> _GIVEN INSTRUCTION_:
Write out each line exactly as it stands, please.

— begin DATA EXTRACT —

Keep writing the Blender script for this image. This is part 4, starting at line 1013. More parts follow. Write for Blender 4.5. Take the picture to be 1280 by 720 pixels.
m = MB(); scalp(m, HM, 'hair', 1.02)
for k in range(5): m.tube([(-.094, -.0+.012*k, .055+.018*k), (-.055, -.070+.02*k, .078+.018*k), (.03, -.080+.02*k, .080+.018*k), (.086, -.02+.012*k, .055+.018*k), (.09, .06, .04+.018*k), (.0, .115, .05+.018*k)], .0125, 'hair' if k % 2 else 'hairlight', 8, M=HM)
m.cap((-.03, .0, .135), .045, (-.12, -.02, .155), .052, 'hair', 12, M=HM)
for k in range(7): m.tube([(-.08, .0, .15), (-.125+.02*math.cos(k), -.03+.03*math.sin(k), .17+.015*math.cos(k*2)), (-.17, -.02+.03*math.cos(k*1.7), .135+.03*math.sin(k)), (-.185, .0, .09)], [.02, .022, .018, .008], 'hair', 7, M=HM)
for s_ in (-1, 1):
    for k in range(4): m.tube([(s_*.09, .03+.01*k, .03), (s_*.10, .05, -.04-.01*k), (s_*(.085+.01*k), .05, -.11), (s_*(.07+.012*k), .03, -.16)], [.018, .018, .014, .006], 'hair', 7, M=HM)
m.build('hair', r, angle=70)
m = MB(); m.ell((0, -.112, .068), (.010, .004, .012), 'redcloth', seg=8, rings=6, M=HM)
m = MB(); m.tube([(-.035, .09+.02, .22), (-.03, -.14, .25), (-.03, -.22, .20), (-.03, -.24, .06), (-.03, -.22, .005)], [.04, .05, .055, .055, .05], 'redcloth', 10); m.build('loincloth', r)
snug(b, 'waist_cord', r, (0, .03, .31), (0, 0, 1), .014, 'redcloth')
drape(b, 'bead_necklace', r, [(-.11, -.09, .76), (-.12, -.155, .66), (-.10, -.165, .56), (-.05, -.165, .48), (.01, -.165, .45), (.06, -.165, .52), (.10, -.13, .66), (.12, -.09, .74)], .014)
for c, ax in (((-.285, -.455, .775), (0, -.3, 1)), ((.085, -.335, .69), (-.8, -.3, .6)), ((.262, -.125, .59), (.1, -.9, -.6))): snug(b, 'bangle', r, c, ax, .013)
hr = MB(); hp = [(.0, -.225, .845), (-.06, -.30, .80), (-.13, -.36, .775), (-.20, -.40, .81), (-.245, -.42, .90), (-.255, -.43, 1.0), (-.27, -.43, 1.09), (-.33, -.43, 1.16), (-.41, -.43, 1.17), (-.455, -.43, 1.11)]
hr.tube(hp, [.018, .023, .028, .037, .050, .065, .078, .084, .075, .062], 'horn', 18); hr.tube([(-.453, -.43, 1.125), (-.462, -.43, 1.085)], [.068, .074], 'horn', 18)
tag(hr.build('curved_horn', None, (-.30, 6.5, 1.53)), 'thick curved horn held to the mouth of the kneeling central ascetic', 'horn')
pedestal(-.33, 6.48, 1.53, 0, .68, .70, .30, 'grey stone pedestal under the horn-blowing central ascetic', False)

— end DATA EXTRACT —

> _REPLY_:
Keep writing the Blender script for this image. This is part 4, starting at line 1013. More parts follow. Write for Blender 4.5. Take the picture to be 1280 by 720 pixels.
m = MB(); scalp(m, HM, 'hair', 1.02)
for k in range(5): m.tube([(-.094, -.0+.012*k, .055+.018*k), (-.055, -.070+.02*k, .078+.018*k), (.03, -.080+.02*k, .080+.018*k), (.086, -.02+.012*k, .055+.018*k), (.09, .06, .04+.018*k), (.0, .115, .05+.018*k)], .0125, 'hair' if k % 2 else 'hairlight', 8, M=HM)
m.cap((-.03, .0, .135), .045, (-.12, -.02, .155), .052, 'hair', 12, M=HM)
for k in range(7): m.tube([(-.08, .0, .15), (-.125+.02*math.cos(k), -.03+.03*math.sin(k), .17+.015*math.cos(k*2)), (-.17, -.02+.03*math.cos(k*1.7), .135+.03*math.sin(k)), (-.185, .0, .09)], [.02, .022, .018, .008], 'hair', 7, M=HM)
for s_ in (-1, 1):
    for k in range(4): m.tube([(s_*.09, .03+.01*k, .03), (s_*.10, .05, -.04-.01*k), (s_*(.085+.01*k), .05, -.11), (s_*(.07+.012*k), .03, -.16)], [.018, .018, .014, .006], 'hair', 7, M=HM)
m.build('hair', r, angle=70)
m = MB(); m.ell((0, -.112, .068), (.010, .004, .012), 'redcloth', seg=8, rings=6, M=HM)
m = MB(); m.tube([(-.035, .09+.02, .22), (-.03, -.14, .25), (-.03, -.22, .20), (-.03, -.24, .06), (-.03, -.22, .005)], [.04, .05, .055, .055, .05], 'redcloth', 10); m.build('loincloth', r)
snug(b, 'waist_cord', r, (0, .03, .31), (0, 0, 1), .014, 'redcloth')
drape(b, 'bead_necklace', r, [(-.11, -.09, .76), (-.12, -.155, .66), (-.10, -.165, .56), (-.05, -.165, .48), (.01, -.165, .45), (.06, -.165, .52), (.10, -.13, .66), (.12, -.09, .74)], .014)
for c, ax in (((-.285, -.455, .775), (0, -.3, 1)), ((.085, -.335, .69), (-.8, -.3, .6)), ((.262, -.125, .59), (.1, -.9, -.6))): snug(b, 'bangle', r, c, ax, .013)
hr = MB(); hp = [(.0, -.225, .845), (-.06, -.30, .80), (-.13, -.36, .775), (-.20, -.40, .81), (-.245, -.42, .90), (-.255, -.43, 1.0), (-.27, -.43, 1.09), (-.33, -.43, 1.16), (-.41, -.43, 1.17), (-.455, -.43, 1.11)]
hr.tube(hp, [.018, .023, .028, .037, .050, .065, .078, .084, .075, .062], 'horn', 18); hr.tube([(-.453, -.43, 1.125), (-.462, -.43, 1.085)], [.068, .074], 'horn', 18)
tag(hr.build('curved_horn', None, (-.30, 6.5, 1.53)), 'thick curved horn held to the mouth of the kneeling central ascetic', 'horn')
pedestal(-.33, 6.48, 1.53, 0, .68, .70, .30, 'grey stone pedestal under the horn-blowing central ascetic', False)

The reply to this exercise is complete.